***** INPUT ROWS
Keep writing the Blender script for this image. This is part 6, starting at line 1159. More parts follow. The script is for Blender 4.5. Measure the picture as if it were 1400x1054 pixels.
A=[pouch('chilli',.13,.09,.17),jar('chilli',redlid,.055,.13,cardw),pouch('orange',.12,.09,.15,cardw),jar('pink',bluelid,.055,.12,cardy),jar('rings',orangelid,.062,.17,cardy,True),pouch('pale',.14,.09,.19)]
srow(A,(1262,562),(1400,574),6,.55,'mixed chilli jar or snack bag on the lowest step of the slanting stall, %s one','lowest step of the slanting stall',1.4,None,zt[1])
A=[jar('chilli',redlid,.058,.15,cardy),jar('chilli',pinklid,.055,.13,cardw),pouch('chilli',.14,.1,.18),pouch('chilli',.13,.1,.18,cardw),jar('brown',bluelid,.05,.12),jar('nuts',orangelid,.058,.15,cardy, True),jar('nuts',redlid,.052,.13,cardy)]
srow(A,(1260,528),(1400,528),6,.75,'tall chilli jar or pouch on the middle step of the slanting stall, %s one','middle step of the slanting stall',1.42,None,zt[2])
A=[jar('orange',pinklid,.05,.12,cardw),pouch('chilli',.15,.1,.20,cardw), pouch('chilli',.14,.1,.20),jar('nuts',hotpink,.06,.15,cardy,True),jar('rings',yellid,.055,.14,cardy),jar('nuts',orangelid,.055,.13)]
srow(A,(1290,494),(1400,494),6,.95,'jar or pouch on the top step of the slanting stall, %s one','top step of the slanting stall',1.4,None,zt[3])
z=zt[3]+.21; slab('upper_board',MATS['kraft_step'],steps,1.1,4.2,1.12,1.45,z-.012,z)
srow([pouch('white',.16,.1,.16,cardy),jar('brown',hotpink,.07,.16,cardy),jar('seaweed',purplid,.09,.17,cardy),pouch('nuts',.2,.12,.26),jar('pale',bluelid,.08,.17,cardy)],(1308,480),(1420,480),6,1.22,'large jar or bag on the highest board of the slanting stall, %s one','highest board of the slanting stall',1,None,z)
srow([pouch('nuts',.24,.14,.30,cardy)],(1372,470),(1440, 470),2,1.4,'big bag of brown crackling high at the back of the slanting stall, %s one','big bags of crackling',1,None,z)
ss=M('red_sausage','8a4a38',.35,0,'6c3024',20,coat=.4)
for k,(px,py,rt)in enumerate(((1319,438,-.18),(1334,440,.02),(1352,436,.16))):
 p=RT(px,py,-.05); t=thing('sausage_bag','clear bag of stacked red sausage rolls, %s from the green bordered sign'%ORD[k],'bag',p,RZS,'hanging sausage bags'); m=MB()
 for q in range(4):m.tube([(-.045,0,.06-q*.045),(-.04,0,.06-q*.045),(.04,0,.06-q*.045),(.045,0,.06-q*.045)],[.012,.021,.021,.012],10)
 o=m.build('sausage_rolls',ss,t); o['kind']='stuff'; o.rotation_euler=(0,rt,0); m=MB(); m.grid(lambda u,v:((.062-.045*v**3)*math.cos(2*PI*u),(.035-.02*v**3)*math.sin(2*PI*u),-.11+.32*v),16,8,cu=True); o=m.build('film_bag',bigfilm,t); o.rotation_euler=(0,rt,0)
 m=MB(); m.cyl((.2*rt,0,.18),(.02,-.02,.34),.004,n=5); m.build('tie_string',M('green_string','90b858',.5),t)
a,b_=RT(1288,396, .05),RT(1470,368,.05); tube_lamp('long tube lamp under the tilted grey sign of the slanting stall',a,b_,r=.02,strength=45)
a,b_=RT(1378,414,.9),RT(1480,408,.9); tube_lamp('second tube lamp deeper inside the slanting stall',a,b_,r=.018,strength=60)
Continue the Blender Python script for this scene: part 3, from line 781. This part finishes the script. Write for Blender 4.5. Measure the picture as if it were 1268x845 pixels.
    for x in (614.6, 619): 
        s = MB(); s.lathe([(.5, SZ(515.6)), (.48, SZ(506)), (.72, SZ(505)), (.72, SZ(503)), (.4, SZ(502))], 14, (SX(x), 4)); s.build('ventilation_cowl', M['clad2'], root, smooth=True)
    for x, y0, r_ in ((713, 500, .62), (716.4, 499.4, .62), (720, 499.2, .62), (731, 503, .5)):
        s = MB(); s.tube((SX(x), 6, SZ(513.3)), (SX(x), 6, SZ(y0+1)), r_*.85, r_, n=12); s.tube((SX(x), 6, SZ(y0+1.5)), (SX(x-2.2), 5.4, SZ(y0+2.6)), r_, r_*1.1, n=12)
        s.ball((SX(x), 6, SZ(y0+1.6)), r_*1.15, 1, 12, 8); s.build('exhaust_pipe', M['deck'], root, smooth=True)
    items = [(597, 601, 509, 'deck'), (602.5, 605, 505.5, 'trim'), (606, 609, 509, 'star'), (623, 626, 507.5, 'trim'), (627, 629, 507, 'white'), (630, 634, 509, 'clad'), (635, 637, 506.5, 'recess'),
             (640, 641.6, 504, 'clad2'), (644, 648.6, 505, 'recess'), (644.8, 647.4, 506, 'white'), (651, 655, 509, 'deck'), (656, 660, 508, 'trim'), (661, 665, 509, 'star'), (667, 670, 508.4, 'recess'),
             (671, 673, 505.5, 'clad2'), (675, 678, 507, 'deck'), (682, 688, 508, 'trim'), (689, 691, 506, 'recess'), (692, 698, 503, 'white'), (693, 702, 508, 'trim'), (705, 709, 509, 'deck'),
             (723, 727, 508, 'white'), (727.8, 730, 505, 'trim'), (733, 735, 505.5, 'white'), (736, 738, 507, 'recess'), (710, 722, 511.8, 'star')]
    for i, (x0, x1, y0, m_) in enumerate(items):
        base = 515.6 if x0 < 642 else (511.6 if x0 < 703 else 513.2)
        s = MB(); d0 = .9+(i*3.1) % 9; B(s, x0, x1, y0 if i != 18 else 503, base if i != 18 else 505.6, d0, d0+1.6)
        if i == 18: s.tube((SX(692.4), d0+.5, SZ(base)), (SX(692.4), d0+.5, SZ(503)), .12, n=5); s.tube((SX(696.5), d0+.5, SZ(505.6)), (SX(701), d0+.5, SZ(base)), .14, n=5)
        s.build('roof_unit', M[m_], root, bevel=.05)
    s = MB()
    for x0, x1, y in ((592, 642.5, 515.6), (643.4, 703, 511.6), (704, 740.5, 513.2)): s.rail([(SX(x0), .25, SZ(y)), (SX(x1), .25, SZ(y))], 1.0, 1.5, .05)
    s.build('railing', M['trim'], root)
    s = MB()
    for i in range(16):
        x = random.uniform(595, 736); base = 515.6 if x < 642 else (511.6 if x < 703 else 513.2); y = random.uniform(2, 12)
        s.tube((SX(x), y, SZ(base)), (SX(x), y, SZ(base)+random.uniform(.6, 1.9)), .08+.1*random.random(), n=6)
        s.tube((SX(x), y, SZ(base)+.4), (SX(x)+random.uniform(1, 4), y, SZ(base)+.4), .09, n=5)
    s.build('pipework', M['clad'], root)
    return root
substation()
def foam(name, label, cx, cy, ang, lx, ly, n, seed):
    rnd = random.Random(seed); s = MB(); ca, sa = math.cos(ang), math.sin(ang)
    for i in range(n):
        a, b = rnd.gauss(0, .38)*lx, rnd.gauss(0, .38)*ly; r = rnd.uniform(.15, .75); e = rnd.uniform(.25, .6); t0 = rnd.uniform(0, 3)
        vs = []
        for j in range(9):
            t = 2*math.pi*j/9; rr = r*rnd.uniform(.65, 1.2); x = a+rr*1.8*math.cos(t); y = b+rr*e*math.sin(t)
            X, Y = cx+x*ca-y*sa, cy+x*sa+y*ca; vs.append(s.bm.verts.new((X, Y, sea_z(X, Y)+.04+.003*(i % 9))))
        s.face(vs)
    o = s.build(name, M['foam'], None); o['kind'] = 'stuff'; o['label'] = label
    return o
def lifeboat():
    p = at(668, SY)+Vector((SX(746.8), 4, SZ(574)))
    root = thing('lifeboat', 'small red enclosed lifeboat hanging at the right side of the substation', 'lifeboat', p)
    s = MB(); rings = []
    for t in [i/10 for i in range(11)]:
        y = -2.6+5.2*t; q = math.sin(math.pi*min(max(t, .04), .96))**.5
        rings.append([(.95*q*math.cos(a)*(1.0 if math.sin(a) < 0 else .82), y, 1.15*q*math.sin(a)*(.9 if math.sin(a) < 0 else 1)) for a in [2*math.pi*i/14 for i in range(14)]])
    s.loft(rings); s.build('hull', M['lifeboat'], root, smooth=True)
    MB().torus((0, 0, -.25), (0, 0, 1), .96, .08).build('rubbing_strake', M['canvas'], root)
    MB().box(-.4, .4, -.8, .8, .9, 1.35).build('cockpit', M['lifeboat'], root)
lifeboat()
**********
*WHAT YOU HAVE TO DO*: Report each line of the material above where the word "were" appears.

*RESPONSE*:
Keep writing the Blender script for this image. This is part 6, starting at line 1159. More parts follow. The script is for Blender 4.5. Measure the picture as if it were 1400x1054 pixels.
Continue the Blender Python script for this scene: part 3, from line 781. This part finishes the script. Write for Blender 4.5. Measure the picture as if it were 1268x845 pixels.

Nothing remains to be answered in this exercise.